Highway 29 traffic in AmCan

The American Canyon City Council is committed to widening Highway 29, despite reservations from Napa Valley Transportation Authority officials.

AMERICAN CANYON — City officials are determined to widen Highway 29 from four to six lanes through the heart of American Canyon, even if the county’s transportation agency isn’t on board with the idea.

But officials admit it won’t be easy to come up with funding for the multi-million-dollar project, or for the expansion of Newell Drive unless the county steps up with some help.

Public Works Director Jason Holley informed the City Council on March 28 that it is possible for the city to cobble together money for the expensive highway project. American Canyon has spent years making grand plans based on the addition of two lanes — a plan Kate Miller, executive director of the Napa Valley Transportation Authority, dismissed during a March 15 agency retreat attended by American Canyon council members.

“It won’t be easy” to raise the money, said Holley, but the city is in a “decent” position to do so.

Holley’s department estimates it will cost $25 million to add one lane in each direction on Highway 29 from Napa Junction Road to American Canyon Road, an area referred to locally as the Broadway District.

A staff report prepared for the City Council made clear that American Canyon should maintain course with its Broadway District Specific Plan, which calls for a wider highway and more development alongside it.

“Despite recent concerns expressed by NVTA staff, City staff does not believe a change in direction is warranted,” said the report by Holley, City Manager Dana Shigley and Community Development Director Brent Cooper.

“Given our funding strategy, level of community support for the project, considerable need for additional capacity, and desire for economic growth,” the report stated, “we recommend the City proceed with the Broadway District Specific Plan already underway.”

Holley told the council there are multiple funding sources for different aspects of the project. He said it’s a matter of matching certain needs to specific sources.

One example he gave was Regional Measure 3, a proposed Bay Area ballot measure that may come up in the November 2018 election if the Metropolitan Transportation Commission and state Legislature authorize it. Measure 3 would raise bridge tolls by as much as $3 to fund transportation projects.

“We’re essentially raising our hand” for Measure 3 funds, said Holley.

There also are grants for “multimodal facilities,” such as new bikes lanes and sidewalks, which could be explored to pay for some of the Highway 29 work, according to Holley.

The city may have to use some of its transportation impact fees leveled on developers to pay for earthwork, asphalt paving and striping related to the new lanes, the staff report noted.

After hearing all the funding options, Councilmember David Oro asked Holley why he didn’t mention Caltrans as a possibility for help. Holley said it would be difficult to get Caltrans to pony up for Highway 29 given the agency’s other priorities.
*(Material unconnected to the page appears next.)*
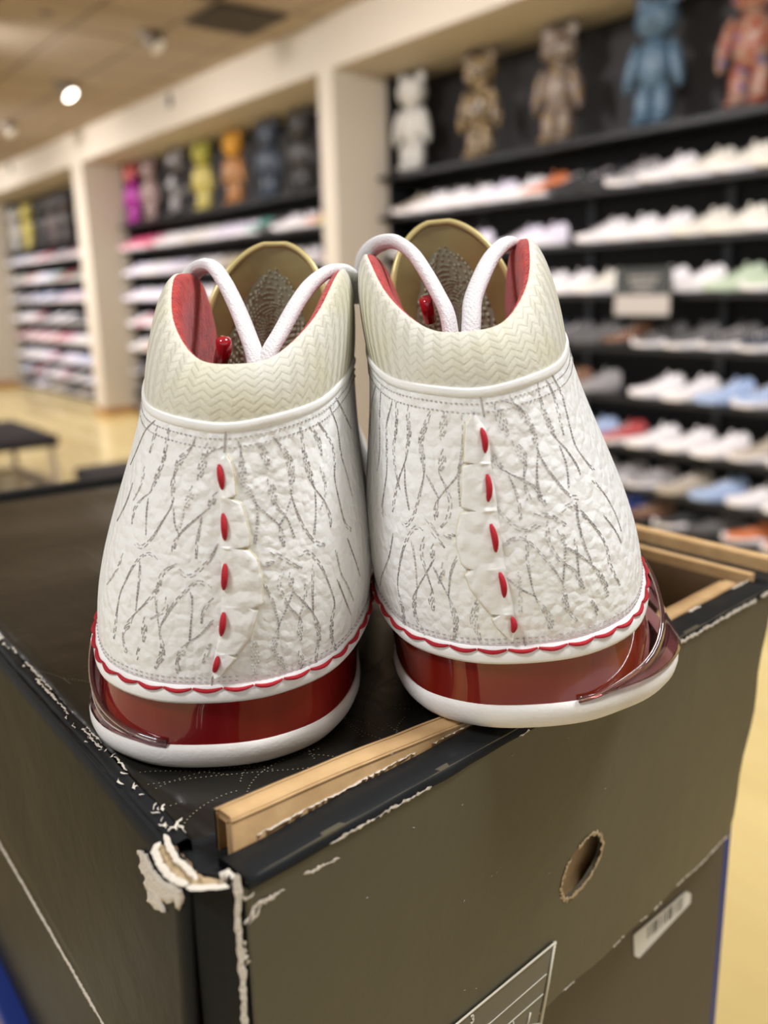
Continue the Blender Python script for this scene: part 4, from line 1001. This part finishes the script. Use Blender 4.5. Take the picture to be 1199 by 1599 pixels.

When it comes to the state highway funding program, Holley said, “our volume [of traffic] ranks pretty low” compared to other highway volumes that have hundreds of thousands of cars. Highway 29’s volume through American Canyon was estimated at about 50,000 cars a day, based on an NVTA study from a couple of years ago, according to Holley.

The city could apply to Caltrans for funding, he said, but he wouldn’t bank on getting much.

Holley’s doubts about receiving state help echoed Kate Miller’s remarks at the NVTA retreat, where she questioned the ability of Napa County to get state or federal assistance for highway widening.

Council members said they were surprised by Miller’s dismissal of adding lanes through their city — something NVTA had previously endorsed. They also questioned her claim that self-driving cars would help reduce congestion by the next decade.

“Six lanes still makes sense to me,” said Councilmember Mark Joseph, who was at the NVTA retreat.

The council agreed with Holley and Shigley that the city should push ahead with its Broadway District plan regardless of NVTA’s thinking. But the discussion of transportation issues demonstrated that American Canyon won’t try to go it alone on key road projects.

The city wants to extend Newell Drive so that it joins Highway 29, creating a byway on the east side of town to relieve some of the congestion.

Holley said completion of the northern segment of Newell would need county participation.

“We’re going to be engaging the county on this,” he said.

His office came up with three different ways to connect Newell to the highway, which would range in cost from $30 million to $75 million. “They’re all very expensive,” said Holley.

The staff report said because the Newell extension will be “a city/county owned and maintained road, we do not anticipate any state or federal funding will be available for construction, including the interchange.”

Paying for the work “must be provided by some combination of existing city/county funds and fees/exactions from future developers.”

American Canyon could use some developer transportation revenues, but that might require increasing this fee charged to developers, according to the report. In fact, it might mean doubling the fee, and doing so could discourage economic development in the city.

It may have “a dampening effect on development along the highway corridor,” the report said.

To avoid this problem, the city would like the county to pay for some of the Newell extension because, they say, it would be in the best interests of everyone.

“It will be partially in their jurisdiction and, most importantly,” the report concluded, “will serve primarily commuters and tourists from Solano County and other areas headed north to Napa and beyond.”